Amri had been caught
on camera by German police on a regular stake-out at a mosque in Berlin's
Moabit district early on Tuesday, Germany's rbb public broadcaster reported.
His movements thereafter are not clear.
He had originally
come to Europe in 2011, reaching the Italian island of Lampedusa by boat. He
told authorities he was a minor, though documents now indicate he was not, and
he was transferred to Catania, Sicily, where he was enrolled in school.
Just months later he
was arrested by police after he attempted to set fire to the school, a senior
police source said. He was later convicted of vandalism, threats, and theft.
He spent almost four
years in Italian prisons before being ordered out of the country after Tunisia
refused to accept him back because he did not have I.D. papers linking him to
the north African country.
He moved to Germany
and applied for asylum there, but this was rejected after he was identified by
security agencies as a potential threat.
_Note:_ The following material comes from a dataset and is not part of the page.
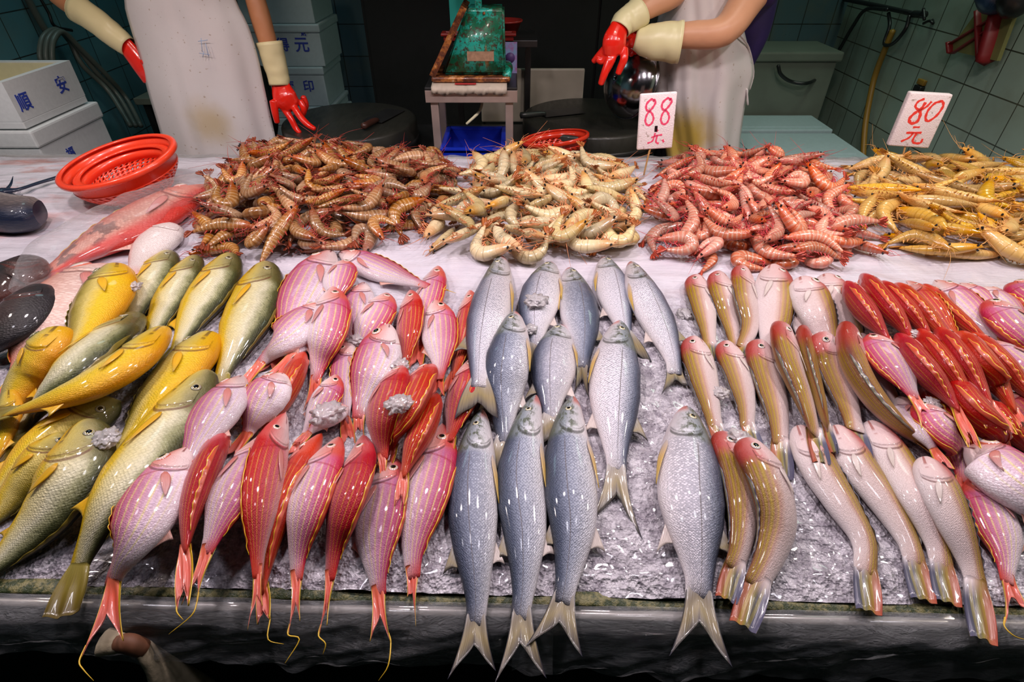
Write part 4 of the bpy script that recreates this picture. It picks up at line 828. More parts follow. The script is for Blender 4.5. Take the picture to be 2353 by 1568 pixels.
def prawn_shape(curl, seed, L=.125):
    rr = random.Random(seed); n = 40; s = np.linspace(0, 1, n)
    ph = np.zeros(n); kap = np.clip((s-.33)/.5, 0, 1); ph = curl*(kap*kap*(3-2*kap))-.10*curl*(1-s)
    xy = np.cumsum(np.stack([-np.cos(ph), -np.sin(ph)], 1)*L/(n-1), 0); xy -= xy[n//2]
    # belly side is toward the curl centre: normal
    T_ = np.gradient(xy, axis=0); T_ /= np.linalg.norm(T_, axis=1)[:, None]; Nn = np.stack([-T_[:, 1], T_[:, 0]], 1)   # left normal
    bel = Nn*(1 if curl >= 0 else -1)
    rp = [(0, .0022), (.05, .0042), (.14, .0078), (.26, .0100), (.36, .0112), (.5, .0108), (.66, .0092), (.8, .0068), (.9, .0046), (1, .0025)]
    rh = np.interp(s, [a for a, b in rp], [b for a, b in rp])
    ridge = np.where(s > .36, 1+.10*(((s-.36)*11.5) % 1.0), 1.0); rh = rh*ridge*1.14
    V = []; fu = []; fv = []; NR = 12
    for i in range(n):
        for j in range(NR):
            th = 2*PI*j/NR; d = -bel[i]*math.cos(th)*rh[i]*1.05
            V.append((xy[i, 0]+d[0], xy[i, 1]+d[1], rh[i]*.82*math.sin(th))); fu.append(s[i]); fv.append(abs((th+PI) % (2*PI)-PI)/PI)
    F = grid_faces(n, NR, True)
    k = len(V); V += [(xy[0][0]-T_[0][0]*.002, xy[0][1]-T_[0][1]*.002, 0), (xy[-1][0], xy[-1][1], 0)]; fu += [0, 1]; fv += [.5, .5]
    for j in range(NR): F.append((j, (j+1) % NR, k)); F.append(((n-1)*NR+(j+1) % NR, (n-1)*NR+j, k+1))
    # rostrum spike
    k = len(V); b0 = xy[4]-bel[4]*rh[4]*.9; tip = xy[0]-T_[0]*.016-bel[0]*.006
    V += [(b0[0], b0[1], .0016), (b0[0], b0[1], -.0016), (b0[0]+bel[4][0]*.003, b0[1]+bel[4][1]*.003, 0), (tip[0], tip[1], 0)]; F += [(k, k+1, k+3), (k+1, k+2, k+3), (k+2, k, k+3)]; fu += [.1]*4; fv += [.1]*4
    body = (V, F, dict(fu=fu, fv=fv))
    legs = MB()
    for q in range(7):
        i = int(n*(.12+.034*q)); sd = 1 if q % 2 else -1; a = xy[i]+bel[i]*rh[i]*.7; ln = rr.uniform(.016, .026); dirx = bel[i]*ln*.8+T_[i]*rr.uniform(-.012, .018)
        m_ = a+dirx*.5-T_[i]*.004; e = a+dirx+T_[i]*rr.uniform(-.004, .01)
        legs.tube([(a[0], a[1], sd*.003), (m_[0], m_[1], sd*rr.uniform(.002, .010)), (e[0], e[1], sd*rr.uniform(-.002, .012))], [.0011, .0008, .0003], 4, sub=2)
    for q in range(5):
        i = int(n*(.42+.085*q)); a = xy[i]+bel[i]*rh[i]*.75; e = a+bel[i]*.010+T_[i]*.006
        legs.tube([(a[0], a[1], 0), (e[0], e[1], rr.uniform(-.004, .004))], [.0024, .0007], 4, sub=1, flat=.6)
    ant = MB()
    for q in range(4):
        i = 1; a = xy[i]; sd = 1 if q % 2 else -1; ang = rr.uniform(-.9, .9); d = -T_[0]*math.cos(ang)+bel[0]*math.sin(ang); ln = rr.uniform(.015, .03) if q < 3 else .07
        p1 = a+d*ln*.4; p2 = a+d*ln+bel[0]*rr.uniform(-.02, .02)
        ant.tube([(a[0], a[1], sd*.002), (p1[0], p1[1], sd*.005), (p2[0], p2[1], sd*rr.uniform(-.002, .004))], [.0006, .0005, .0002], 3, sub=3)
    tail = MB(); e = xy[-2]; t = T_[-1]; nn = np.array([-t[1], t[0]])
    for q, an in enumerate((-.5, -.22, 0, .22, .5)):
        d = t*math.cos(an)+nn*math.sin(an); ln = .020 if q != 2 else .015; z = .0015*(q-2)
        p0 = e; V2 = []
        for a_, wd in ((0, .0012), (.4, .0034), (.8, .0036), (1.0, .0010)):
            c_ = p0+d*ln*a_; pn = np.array([-d[1], d[0]])*wd
            V2 += [(c_[0]+pn[0], c_[1]+pn[1], z), (c_[0], c_[1], z+.0009), (c_[0]-pn[0], c_[1]-pn[1], z), (c_[0], c_[1], z-.0009)]
        tail.add(V2, grid_faces(4, 4, True)+[(12, 13, 14, 15)])
    eye = MB(); i = 3
    for sd in (1, -1):
        c_ = xy[i]-bel[i]*rh[i]*.75
        eye.tube([(c_[0]-T_[i][0]*.0, c_[1], sd*.003), (c_[0]-T_[i][0]*.003, c_[1]-T_[i][1]*.003, sd*.0062)], [.0016, .0021], 6, sub=1)
    fp = [(xy[i, 0], xy[i, 1], rh[i]) for i in range(1, n, 4)]
    return dict(body=body, legs=legs, ant=ant, tail=tail, eye=eye, fp=np.array(fp), head=xy[0], curl=curl)
CURLS = [.25, -.5, .9, -1.3, 1.9, -2.5, 3.1, -3.5, 1.4]
SHAPES = [prawn_shape(c, i) for i, c in enumerate(CURLS)]
def raw_mesh(name, V, F, m, attrs=None):
    me = bpy.data.meshes.new(name); me.from_pydata([tuple(map(float, v)) for v in V], [], [tuple(map(int, f)) for f in F]); me.materials.append(m)
    me.polygons.foreach_set('use_smooth', np.ones(len(me.polygons), bool))
    if attrs:
        for k, a in attrs.items(): at = me.attributes.new(k, 'FLOAT', 'POINT'); at.data.foreach_set('value', np.asarray(a, np.float32))
    return me
def in_poly(x, y, P):
    c = False; n = len(P); j = n-1
    for i in range(n):
        if (P[i][1] > y) != (P[j][1] > y) and x < (P[j][0]-P[i][0])*(y-P[i][1])/(P[j][1]-P[i][1])+P[i][0]: c = not c
        j = i
    return c
def poly_dist(x, y, P):
    d = 9
    for i in range(len(P)):
        a = P[i]; b = P[(i+1) % len(P)]; ab = b-a; t = np.clip(np.dot([x-a[0], y-a[1]], ab)/np.dot(ab, ab), 0, 1); q = a+ab*t; d = min(d, math.hypot(x-q[0], y-q[1]))
    return d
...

Once again he could not be deported
because of a lack of identification documentation.
A spokeswoman for
Angela Merkel said the German Chancellor will discuss the deportation of
rejected asylum applicants during a phone conversation with Tunisian President
Beji Caid Essebsi.
The Berlin attack
has put Europe on high alert over the Christmas period.
In the early hours
of Friday morning, German special forces arrested two men suspected of planning
an attack on a shopping mall in the city of OberhausenIn in the western state
of North Rhine-Westphalia.
The men - two
brothers from Kosovo, aged 28 and 31 - were arrested in the city of Duisburg on
information from security sources, police said.
A police spokesman
said there was no connection between the Duisburg arrests and the Amri case.